PROBLEM DESCRIPTION. Using the data below, gather each line that includes the word "pixels".

MATERIAL SHOWN.
>>>>

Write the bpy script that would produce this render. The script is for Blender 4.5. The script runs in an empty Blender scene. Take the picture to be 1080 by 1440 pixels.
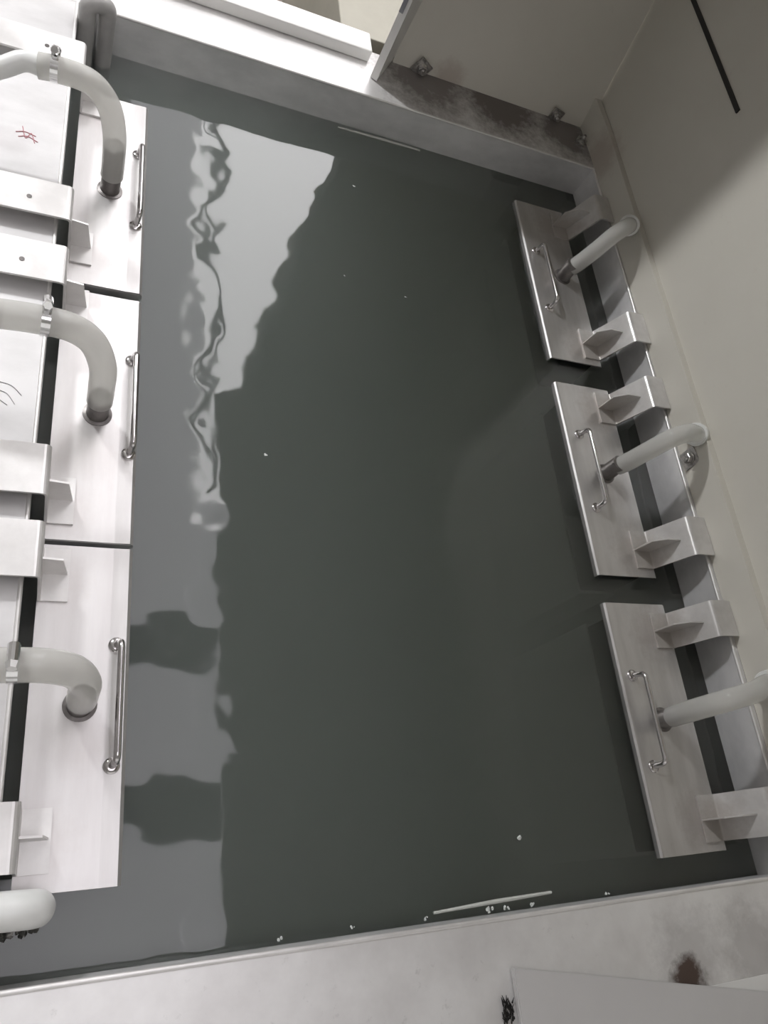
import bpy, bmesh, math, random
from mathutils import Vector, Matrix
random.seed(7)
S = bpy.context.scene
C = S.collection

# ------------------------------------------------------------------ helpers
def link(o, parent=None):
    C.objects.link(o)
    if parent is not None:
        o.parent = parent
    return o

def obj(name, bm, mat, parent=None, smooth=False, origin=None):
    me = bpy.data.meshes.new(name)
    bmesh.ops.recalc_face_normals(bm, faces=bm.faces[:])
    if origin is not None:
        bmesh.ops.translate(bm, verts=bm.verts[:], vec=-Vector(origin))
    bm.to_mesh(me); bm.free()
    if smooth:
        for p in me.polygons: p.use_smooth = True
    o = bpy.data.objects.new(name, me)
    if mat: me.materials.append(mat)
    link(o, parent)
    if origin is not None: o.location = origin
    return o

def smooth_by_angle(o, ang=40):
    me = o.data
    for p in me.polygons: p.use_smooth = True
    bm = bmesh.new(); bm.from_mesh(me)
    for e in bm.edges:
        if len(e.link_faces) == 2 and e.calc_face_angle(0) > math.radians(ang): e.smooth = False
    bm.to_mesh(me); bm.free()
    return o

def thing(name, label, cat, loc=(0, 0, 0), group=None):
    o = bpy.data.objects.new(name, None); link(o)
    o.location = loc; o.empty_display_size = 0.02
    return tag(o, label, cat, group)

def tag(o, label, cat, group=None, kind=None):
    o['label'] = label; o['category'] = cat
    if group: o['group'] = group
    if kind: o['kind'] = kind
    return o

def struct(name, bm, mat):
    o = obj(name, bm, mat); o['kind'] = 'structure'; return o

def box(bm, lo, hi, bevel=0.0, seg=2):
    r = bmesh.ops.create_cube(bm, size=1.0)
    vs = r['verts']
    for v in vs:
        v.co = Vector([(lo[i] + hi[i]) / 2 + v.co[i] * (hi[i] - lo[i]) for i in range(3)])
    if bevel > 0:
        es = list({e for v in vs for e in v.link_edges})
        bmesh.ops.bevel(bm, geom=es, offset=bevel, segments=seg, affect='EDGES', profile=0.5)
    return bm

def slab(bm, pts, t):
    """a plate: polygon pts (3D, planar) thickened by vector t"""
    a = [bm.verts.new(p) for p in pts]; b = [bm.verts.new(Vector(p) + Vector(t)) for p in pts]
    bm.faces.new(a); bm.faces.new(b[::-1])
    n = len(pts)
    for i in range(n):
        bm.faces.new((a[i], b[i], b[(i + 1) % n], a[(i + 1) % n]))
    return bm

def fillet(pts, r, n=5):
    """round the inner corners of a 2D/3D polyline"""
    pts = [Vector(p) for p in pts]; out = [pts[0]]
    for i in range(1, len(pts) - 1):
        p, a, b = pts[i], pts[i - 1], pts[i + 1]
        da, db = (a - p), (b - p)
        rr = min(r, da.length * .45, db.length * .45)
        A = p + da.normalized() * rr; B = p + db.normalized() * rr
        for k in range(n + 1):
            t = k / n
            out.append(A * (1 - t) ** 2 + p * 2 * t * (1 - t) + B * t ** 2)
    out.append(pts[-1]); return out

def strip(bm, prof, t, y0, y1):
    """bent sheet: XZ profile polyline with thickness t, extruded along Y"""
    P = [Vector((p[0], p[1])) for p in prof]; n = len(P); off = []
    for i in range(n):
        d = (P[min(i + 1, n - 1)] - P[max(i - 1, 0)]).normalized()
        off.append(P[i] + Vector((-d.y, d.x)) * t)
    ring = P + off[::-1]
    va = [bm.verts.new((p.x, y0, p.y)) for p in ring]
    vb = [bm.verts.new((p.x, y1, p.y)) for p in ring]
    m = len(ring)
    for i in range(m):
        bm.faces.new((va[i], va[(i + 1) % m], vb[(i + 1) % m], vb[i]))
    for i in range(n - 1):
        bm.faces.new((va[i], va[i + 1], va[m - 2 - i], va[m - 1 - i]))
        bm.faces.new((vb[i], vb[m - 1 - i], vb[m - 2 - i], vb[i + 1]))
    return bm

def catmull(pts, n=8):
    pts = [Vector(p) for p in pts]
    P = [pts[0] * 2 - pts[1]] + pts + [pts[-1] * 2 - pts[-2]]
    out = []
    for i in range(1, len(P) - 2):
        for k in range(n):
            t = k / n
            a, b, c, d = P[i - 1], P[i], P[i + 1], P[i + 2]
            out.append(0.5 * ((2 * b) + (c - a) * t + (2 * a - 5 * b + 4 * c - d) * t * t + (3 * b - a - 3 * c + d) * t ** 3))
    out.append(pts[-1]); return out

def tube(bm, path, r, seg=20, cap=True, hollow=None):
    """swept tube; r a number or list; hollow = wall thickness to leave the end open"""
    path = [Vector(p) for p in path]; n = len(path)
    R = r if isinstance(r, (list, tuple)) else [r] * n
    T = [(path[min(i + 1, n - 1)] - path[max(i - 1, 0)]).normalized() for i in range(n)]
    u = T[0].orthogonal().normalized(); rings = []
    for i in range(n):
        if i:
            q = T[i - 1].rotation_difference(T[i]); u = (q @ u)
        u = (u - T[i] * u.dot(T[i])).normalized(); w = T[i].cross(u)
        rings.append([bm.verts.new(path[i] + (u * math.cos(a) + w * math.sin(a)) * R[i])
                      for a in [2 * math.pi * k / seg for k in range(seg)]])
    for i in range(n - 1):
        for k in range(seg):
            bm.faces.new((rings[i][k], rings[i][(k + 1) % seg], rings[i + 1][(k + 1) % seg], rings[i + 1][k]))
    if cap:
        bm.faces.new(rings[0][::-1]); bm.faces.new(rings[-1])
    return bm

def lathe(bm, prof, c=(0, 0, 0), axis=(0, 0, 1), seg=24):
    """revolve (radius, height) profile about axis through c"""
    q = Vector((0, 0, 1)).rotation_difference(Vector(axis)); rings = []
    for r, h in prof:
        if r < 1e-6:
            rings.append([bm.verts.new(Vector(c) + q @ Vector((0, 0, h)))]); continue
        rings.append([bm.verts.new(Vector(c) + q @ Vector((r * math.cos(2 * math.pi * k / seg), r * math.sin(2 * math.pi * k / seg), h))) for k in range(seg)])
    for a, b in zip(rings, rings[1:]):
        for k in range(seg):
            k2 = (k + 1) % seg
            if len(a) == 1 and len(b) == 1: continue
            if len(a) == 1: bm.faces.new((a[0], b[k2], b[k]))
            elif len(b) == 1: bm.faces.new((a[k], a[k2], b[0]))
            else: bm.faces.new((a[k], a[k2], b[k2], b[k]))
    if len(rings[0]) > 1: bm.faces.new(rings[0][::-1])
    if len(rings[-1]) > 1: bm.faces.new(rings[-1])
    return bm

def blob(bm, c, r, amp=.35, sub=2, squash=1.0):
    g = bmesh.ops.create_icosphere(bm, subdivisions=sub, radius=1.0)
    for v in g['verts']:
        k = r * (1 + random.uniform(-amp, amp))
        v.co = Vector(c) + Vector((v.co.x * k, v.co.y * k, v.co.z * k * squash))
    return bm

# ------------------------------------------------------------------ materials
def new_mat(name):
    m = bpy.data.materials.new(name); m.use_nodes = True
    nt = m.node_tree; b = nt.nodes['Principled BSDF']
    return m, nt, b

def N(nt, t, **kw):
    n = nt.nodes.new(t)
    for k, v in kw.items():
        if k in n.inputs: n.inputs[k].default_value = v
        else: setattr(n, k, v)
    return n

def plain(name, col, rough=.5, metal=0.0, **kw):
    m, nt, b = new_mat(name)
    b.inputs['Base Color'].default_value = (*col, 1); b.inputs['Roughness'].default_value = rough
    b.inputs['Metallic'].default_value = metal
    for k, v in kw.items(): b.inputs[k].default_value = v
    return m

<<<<
>>>>

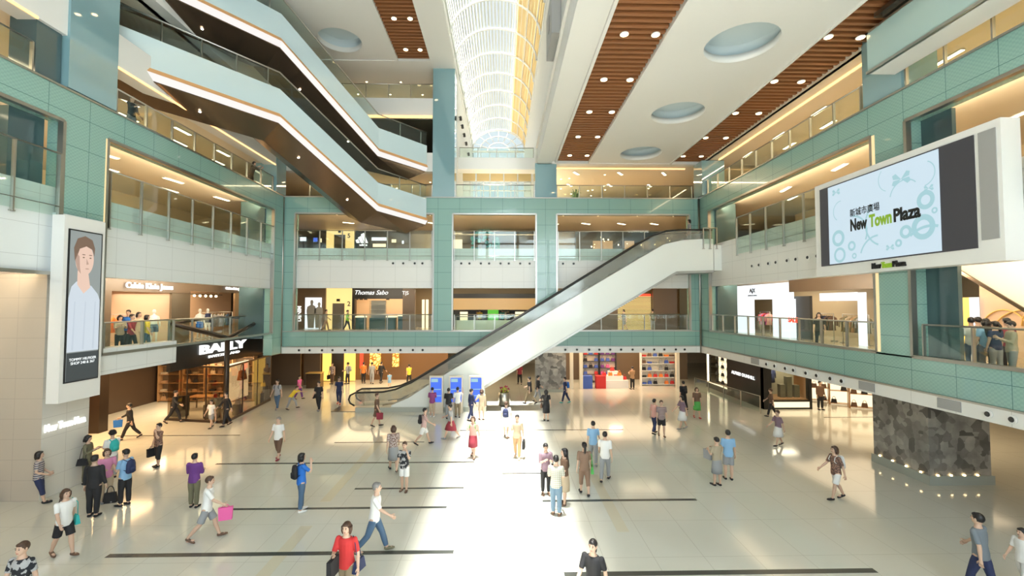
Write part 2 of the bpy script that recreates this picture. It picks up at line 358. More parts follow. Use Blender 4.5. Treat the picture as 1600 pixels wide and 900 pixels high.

<<<<
>>>>

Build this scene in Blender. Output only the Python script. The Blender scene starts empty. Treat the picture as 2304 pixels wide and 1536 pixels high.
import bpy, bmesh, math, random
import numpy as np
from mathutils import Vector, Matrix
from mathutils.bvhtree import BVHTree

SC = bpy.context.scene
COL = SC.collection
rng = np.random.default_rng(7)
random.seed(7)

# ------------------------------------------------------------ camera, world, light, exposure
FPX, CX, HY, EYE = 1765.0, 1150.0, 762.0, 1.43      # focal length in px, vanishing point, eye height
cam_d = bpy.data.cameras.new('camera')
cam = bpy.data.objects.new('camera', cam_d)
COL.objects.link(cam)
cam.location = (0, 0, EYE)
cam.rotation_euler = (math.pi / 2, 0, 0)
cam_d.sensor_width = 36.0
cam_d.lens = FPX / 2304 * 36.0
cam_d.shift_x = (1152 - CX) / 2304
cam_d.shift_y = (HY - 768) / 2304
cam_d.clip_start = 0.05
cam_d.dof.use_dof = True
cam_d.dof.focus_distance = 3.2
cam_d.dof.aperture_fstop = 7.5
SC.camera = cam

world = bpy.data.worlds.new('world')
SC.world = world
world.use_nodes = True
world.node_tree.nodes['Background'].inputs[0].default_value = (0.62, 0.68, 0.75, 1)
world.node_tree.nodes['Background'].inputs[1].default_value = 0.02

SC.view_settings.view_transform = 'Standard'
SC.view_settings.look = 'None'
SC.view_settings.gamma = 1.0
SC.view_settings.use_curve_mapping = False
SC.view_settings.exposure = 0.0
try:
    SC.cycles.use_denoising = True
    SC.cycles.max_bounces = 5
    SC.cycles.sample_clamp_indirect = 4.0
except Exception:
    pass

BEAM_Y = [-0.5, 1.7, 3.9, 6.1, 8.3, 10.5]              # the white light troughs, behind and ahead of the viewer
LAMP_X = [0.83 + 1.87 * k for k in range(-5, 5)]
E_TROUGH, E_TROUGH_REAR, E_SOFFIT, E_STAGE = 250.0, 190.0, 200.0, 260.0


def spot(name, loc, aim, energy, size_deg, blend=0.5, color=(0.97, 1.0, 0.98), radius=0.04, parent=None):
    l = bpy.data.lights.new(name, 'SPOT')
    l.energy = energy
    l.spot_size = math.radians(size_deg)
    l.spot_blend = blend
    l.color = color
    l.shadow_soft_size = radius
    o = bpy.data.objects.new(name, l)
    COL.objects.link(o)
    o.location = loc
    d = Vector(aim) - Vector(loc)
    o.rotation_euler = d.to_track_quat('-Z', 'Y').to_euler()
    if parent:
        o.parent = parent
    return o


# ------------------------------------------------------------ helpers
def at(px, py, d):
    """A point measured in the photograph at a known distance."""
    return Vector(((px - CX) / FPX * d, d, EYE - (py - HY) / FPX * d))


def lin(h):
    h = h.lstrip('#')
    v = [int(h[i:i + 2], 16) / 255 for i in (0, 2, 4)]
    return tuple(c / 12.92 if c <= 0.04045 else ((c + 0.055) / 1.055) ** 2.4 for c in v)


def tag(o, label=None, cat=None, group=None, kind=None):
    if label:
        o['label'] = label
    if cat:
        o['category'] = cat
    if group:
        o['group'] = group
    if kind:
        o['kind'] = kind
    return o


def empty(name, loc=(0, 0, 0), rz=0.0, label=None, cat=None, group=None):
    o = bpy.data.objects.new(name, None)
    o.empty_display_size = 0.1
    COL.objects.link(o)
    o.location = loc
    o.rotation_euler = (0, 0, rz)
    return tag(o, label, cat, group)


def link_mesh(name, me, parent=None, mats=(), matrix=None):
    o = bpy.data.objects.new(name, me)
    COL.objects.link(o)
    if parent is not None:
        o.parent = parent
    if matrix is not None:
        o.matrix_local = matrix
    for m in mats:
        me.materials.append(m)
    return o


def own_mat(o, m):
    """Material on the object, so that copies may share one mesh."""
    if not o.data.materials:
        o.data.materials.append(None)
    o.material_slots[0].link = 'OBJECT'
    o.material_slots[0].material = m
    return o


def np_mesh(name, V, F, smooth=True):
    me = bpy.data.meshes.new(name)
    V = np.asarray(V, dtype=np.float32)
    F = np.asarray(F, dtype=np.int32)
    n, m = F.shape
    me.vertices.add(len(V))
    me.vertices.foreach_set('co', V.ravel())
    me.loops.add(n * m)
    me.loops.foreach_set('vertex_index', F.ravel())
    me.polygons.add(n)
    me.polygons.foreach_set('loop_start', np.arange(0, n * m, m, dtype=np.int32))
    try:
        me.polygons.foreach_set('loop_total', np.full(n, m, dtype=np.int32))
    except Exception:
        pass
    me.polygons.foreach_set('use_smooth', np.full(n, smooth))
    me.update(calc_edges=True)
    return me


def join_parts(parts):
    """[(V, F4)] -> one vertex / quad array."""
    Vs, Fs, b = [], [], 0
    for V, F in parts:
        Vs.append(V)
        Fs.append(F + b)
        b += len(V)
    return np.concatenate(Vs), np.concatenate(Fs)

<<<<

PROBLEM SOLUTION.
Write the bpy script that would produce this render. The script is for Blender 4.5. The script runs in an empty Blender scene. Take the picture to be 1080 by 1440 pixels.
Write part 2 of the bpy script that recreates this picture. It picks up at line 358. More parts follow. Use Blender 4.5. Treat the picture as 1600 pixels wide and 900 pixels high.
Build this scene in Blender. Output only the Python script. The Blender scene starts empty. Treat the picture as 2304 pixels wide and 1536 pixels high.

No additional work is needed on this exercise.